Karrie Jacobs

@KarrieUrbanist

November 15, 2008

The Year of the O


The new O rack by Mahaffy and DeGreeve.

Yesterday, the winner of New York’s bike rack competition was announced and the winning design, by Ian Mahaffy and Maarten De Greeve of Copenhagen, Denmark (the most bicycle friendly city on the planet) is a refreshingly simple, functional looking O. (I say functional looking, because you never really know how well any bike rack works until you actually try to secure your bike to it with one of the cumbersome medieval devices that pass for bike locks in this town.)  At any other time, I’d have said that the circle with the crossbar is a revival of the ecology symbol popular in the 1970s, but in November of 2008, the O has an entirely different significance. Soon there will be 5000 of these Os all over town.

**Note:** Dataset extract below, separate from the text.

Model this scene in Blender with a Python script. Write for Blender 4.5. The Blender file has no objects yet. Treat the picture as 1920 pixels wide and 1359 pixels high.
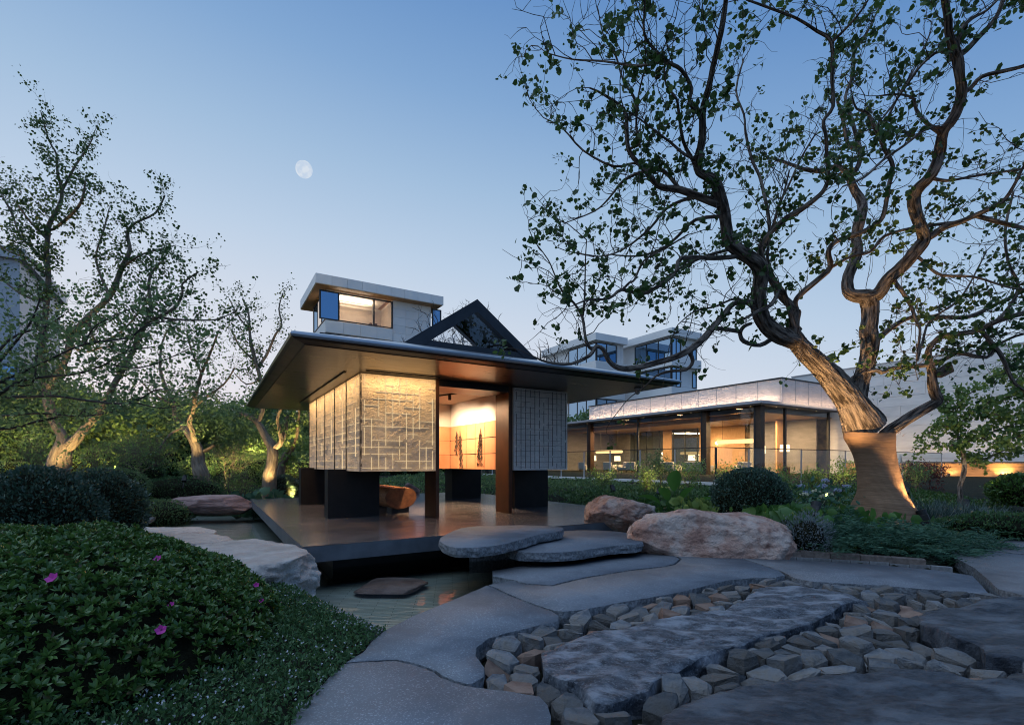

Obviously, it’s the year of the O. I noticed, for example, on the design firm Pentagram’s blog, that the P flag that usually hangs from its building had morphed into an O flag (see below) in honor of the Democratic National Convention. And when this week’s New Yorker arrived in my mailbox, illustrator Bob Staake had given the O that’s always on the cover a celestial quality. (Check out Staake’s animated version. Or should I say O-nimated?)

With Big Os everywhere, it’s no wonder that we’re still wandering the city suffused in a post-electoral glow. I guess that’s why they call it a honeymoon. Enjoy it while it lasts.

The O flag by Paula Scher of Pentagram.